_EXERCISE:_ Print the lines of the listing below verbatim from its first line through the line bearing "m.loft(rings, 'clear_plastic', True);". Any pictures are to be omitted.

============

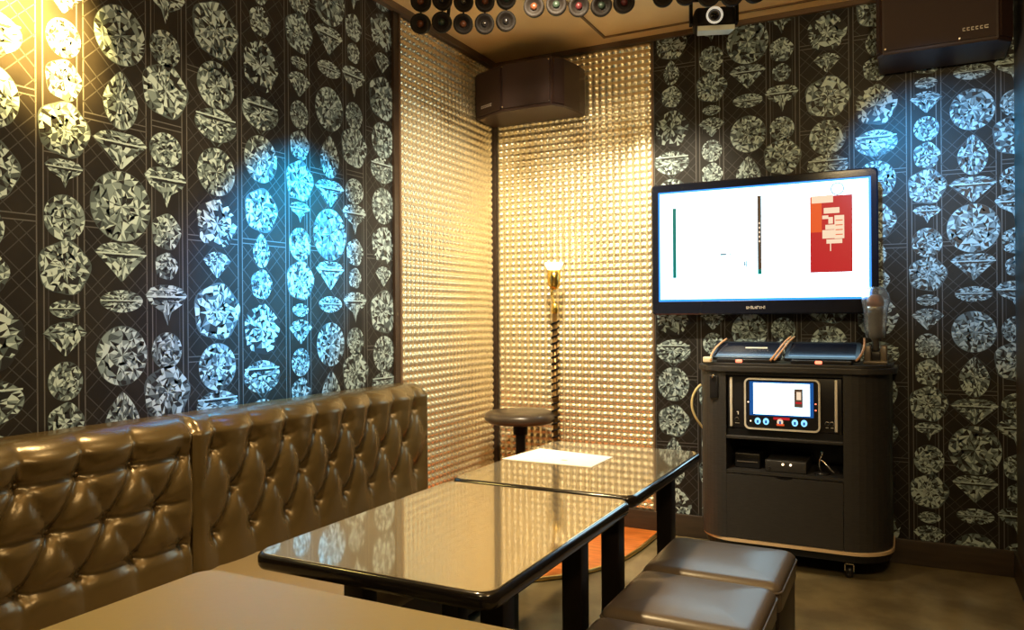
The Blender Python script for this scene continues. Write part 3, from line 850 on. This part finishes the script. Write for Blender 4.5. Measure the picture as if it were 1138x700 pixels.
# microphone in its holder
t = thing('microphone_holder', 'grey forked holder standing on the right end of the cabinet top', 'microphone holder', (1.858, -.235, .8505))
m = MB(); m.rbox((-.045, -.035, 0), (.045, .035, .014), 'stand_grey', .005); m.rbox((-.042, -.028, .010), (-.016, .028, .075), 'stand_grey', .006); m.rbox((.016, -.028, .010), (.042, .028, .075), 'stand_grey', .006); m.build('fork', t)
m = MB(); m.box((-.016, -.018, .012), (.016, .018, .05), 'black_plastic', .003); m.build('socket', t)
t = thing('microphone', 'grey microphone standing upright in the holder under a clear cover', 'microphone', (1.858, -.235, .902))
m = MB(); m.lathe([(.011, 0), (.013, .01), (.013, .04), (.024, .06), (.027, .15), (.028, .163)], 'mic_grey', n=24); m.build('handle', t)
m = MB(); m.lathe([(.028, .163), (.031, .168), (.031, .174), (.029, .178)], 'chrome', n=24); m.build('collar', t)
m = MB(); m.lathe([(.029, .178), (.032, .19), (.030, .208), (.020, .222), (.006, .227)], 'mic_head', n=24); m.build('head', t)
m = MB()
N = 28; rings = []
for r, z in ((.036, .052), (.040, .10), (.044, .16), (.052, .20), (.050, .225), (.040, .245), (.022, .256), (.018, .2535), (.037, .2425), (.0475, .2235), (.0495, .20), (.0415, .16), (.0375, .10), (.0335, .052)):
    rings.append([(r * (1 + .05 * math.sin(5 * 2 * PI * k / N + z * 40)) * math.cos(2 * PI * k / N), r * (1 + .05 * math.sin(5 * 2 * PI * k / N + z * 40)) * math.sin(2 * PI * k / N), z) for k in range(N)])
m.loft(rings, 'clear_plastic', True); m.build('clear_cover', t, label='clear plastic cover')

# ------------------------------------------------------------------ corner speakers
def speaker(x0, label, flip=False, zt=2.287):
    t = thing('wall_speaker', label, 'speaker', (x0, 0, 0))
    Wd = .55; zb = zt - (.285 if flip else .235)
    base = [(0.0, -.03), (0.0, -.215), (.195, -.30), (.46, -.30), (.497, -.235), (.522, -.10), (.522, -.03)]
    if flip: base = [(0.0, -.03), (0.0, -.27), (.02, -.30), (.405, -.30), (.455, -.24), (.455, -.03)]
    m = MB(); m.prism(base, zb, zt, 'speaker_body', .006); m.build('cabinet', t)
    fr = [p for p in base if p[1] <= -.215]
    for i in range(len(fr) - 1):
        a, b = Vector(fr[i]), Vector(fr[i + 1]); d = (b - a).normalized(); nn = Vector((d.y, -d.x))
        if nn.y > 0: nn = -nn
        a2, b2 = a + d * .008, b - d * .008
        m = MB(); q = [a2, b2, b2 + nn * .008, a2 + nn * .008]
        m.prism([(p.x, p.y) for p in q], zb + .014, zt - .012, 'speaker_grille', .001); m.build('grille', t)
    # lettering plate
    a, b = (Vector(fr[0]), Vector(fr[1])) if not flip else (Vector(fr[-2]), Vector(fr[-1]))
    if flip: a, b = Vector((.235, -.30)), Vector((.40, -.30))
    d = (b - a).normalized(); nn = Vector((d.y, -d.x))
    if nn.y > 0: nn = -nn
    m = MB()
    for k in range(6):
        s0 = .055 + k * .014
        w0 = .009 if k < 5 else .013
        A = a + d * s0 + nn * .009; B = a + d * (s0 + w0) + nn * .009
        z0, z1 = zb + .045, zb + .058
        hh = .0035
        for (za, zc) in ((z0, z0 + hh), (z1 - hh, z1)): m.poly([(A.x, A.y, za), (B.x, B.y, za), (B.x, B.y, zc), (A.x, A.y, zc)], 'print_white')
        A2 = a + d * (s0 + .003) + nn * .009
        m.poly([(A.x, A.y, z0), (A2.x, A2.y, z0), (A2.x, A2.y, z1), (A.x, A.y, z1)], 'print_white')
    m.build('logo', t, label='small pale lettering')
    for x in (.20, .45):
        for z in (zb + .02, zt - .02):
            m = MB(); xx = x - .17 if flip else x
            m.cyl((xx, -.309, z), (xx, -.3115, z), .0035, 'chrome', 8); m.build('screw', t)
    m = MB(); m.box((.20, -.03, zb + .08), (.35, -.006, zt - .06), 'black_plastic'); m.build('bracket', t)


speaker(.018, 'dark brown angled loudspeaker high in the gold studded corner')
speaker(1.872, 'black angled loudspeaker high on the far wall right of the television', True, 2.343)

# ------------------------------------------------------------------ ceiling effect lights
def head(parent, p, aim, r, lens, L=.055):
    p = Vector(p); aim = Vector(aim).normalized()
    m = MB()
    m.lathe([(r * .55, -L), (r * .85, -L * .9), (r, -L * .55), (r, 0), (r * .97, .003), (r * .72, .003), (r * .58, -.006), (r * .3, -.010)], 'dark_bronze', p, aim, 24)
    h = m.build('lamp_head', parent)
    m = MB(); m.lathe([(r * .36, -.008), (r * .30, -.002), (r * .16, .002), (r * .03, .003)], lens, p, aim, 16); m.build('lens', h)
    return h


def fixture(loc, rz, label, lens, rows=2, sp=.085, r=.039):
    t = thing('effect_light', label, 'stage light', loc, rz, 'multi-lens stage lights on the ceiling')
    zt = H - loc[2]
    m = MB(); m.rbox((-.20, .055, zt - .045), (.20, .115, zt - .0005), 'dark_bronze', .008); m.build('housing', t)
    for row in range(rows):
        y = 0.0 + row * .0; z = row * .088
        for k in range(5):
            x = (k - 2) * sp + (row * .002)
            aim = Vector((.02 + (k - 2) * .05, -1.0, -.28 + .05 * math.sin(k * 2.3)))
            q = (x, y, z + .006 * math.sin(k * 1.9))
            head(t, q, aim, r, lens[(k + row * 2) % len(lens)])
            m = MB()
            m.cyl((x, y + .03, z + .03 - (0 if row == 0 else 0)), (x, y + .035, z + .062 if row < rows - 1 else zt - .03), .0035, 'dark_bronze', 8); m.build('stem', t)
    m = MB(); m.cyl((-.065, .045, .02), (-.055, .07, zt - .03), .007, 'dark_bronze', 8); m.build('arm', t)


fixture((.425, -1.03, 2.205), math.radians(26), 'left cluster of dark round lamp heads under the ceiling, above the gold panel', ['lens_amber', 'lens_green', 'lens_amber', 'lens_black', 'lens_black'])
fixture((.885, -.955, 2.215), math.radians(24), 'middle cluster of dark lamp heads with red and green lenses, right of the leftmost one', ['lens_amber', 'lens_green', 'lens_red', 'lens_green', 'lens_red'])
fixture((1.33, -.77, 2.235), math.radians(24), 'right cluster of dark lamp heads above the ring-lens lamp', ['lens_black', 'lens_green', 'lens_black'])
t = thing('ring_lens_light', 'dark ceiling lamp with a white ring lens and pale plate beneath', 'ceiling lamp', (1.255, -.36, 2.288), math.radians(20))
m = MB(); m.rbox((-.085, -.05, -.038), (.085, .06, .046), 'dark_bronze', .02, 4); m.build('housing', t)
m = MB(); m.lathe([(.030, 0), (.034, .004), (.034, .012), (.027, .012), (.026, .004)], 'ring_white', (-.005, -.052, .004), (0, -1, -.1), 32, cap=False); m.build('ring', t, label='bright white ring')
m = MB(); m.lathe([(.026, 0), (.024, .006), (.012, .010), (.002, .011)], 'lens_black', (-.005, -.052, .004), (0, -1, -.1), 24); m.build('lens', t)
m = MB(); q = [(-.075, -.062), (.075, -.062), (.065, .04), (-.065, .04)]
m.loft([[(x, y, -.060 + (y + .062) * .15) for x, y in q], [(x, y, -.040 + (y + .062) * .15) for x, y in q]], 'plate_white'); m.build('plate', t, label='pale plate')
m = MB(); m.box((-.10, -.01, -.01), (-.088, .03, .1105), 'dark_bronze'); m.box((.088, -.01, -.01), (.10, .03, .1105), 'dark_bronze'); m.box((-.10, -.02, .10), (.10, .04, .1115), 'dark_bronze'); m.build('bracket', t)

============

_SOLUTION:_
The Blender Python script for this scene continues. Write part 3, from line 850 on. This part finishes the script. Write for Blender 4.5. Measure the picture as if it were 1138x700 pixels.
# microphone in its holder
t = thing('microphone_holder', 'grey forked holder standing on the right end of the cabinet top', 'microphone holder', (1.858, -.235, .8505))
m = MB(); m.rbox((-.045, -.035, 0), (.045, .035, .014), 'stand_grey', .005); m.rbox((-.042, -.028, .010), (-.016, .028, .075), 'stand_grey', .006); m.rbox((.016, -.028, .010), (.042, .028, .075), 'stand_grey', .006); m.build('fork', t)
m = MB(); m.box((-.016, -.018, .012), (.016, .018, .05), 'black_plastic', .003); m.build('socket', t)
t = thing('microphone', 'grey microphone standing upright in the holder under a clear cover', 'microphone', (1.858, -.235, .902))
m = MB(); m.lathe([(.011, 0), (.013, .01), (.013, .04), (.024, .06), (.027, .15), (.028, .163)], 'mic_grey', n=24); m.build('handle', t)
m = MB(); m.lathe([(.028, .163), (.031, .168), (.031, .174), (.029, .178)], 'chrome', n=24); m.build('collar', t)
m = MB(); m.lathe([(.029, .178), (.032, .19), (.030, .208), (.020, .222), (.006, .227)], 'mic_head', n=24); m.build('head', t)
m = MB()
N = 28; rings = []
for r, z in ((.036, .052), (.040, .10), (.044, .16), (.052, .20), (.050, .225), (.040, .245), (.022, .256), (.018, .2535), (.037, .2425), (.0475, .2235), (.0495, .20), (.0415, .16), (.0375, .10), (.0335, .052)):
    rings.append([(r * (1 + .05 * math.sin(5 * 2 * PI * k / N + z * 40)) * math.cos(2 * PI * k / N), r * (1 + .05 * math.sin(5 * 2 * PI * k / N + z * 40)) * math.sin(2 * PI * k / N), z) for k in range(N)])
m.loft(rings, 'clear_plastic', True); m.build('clear_cover', t, label='clear plastic cover')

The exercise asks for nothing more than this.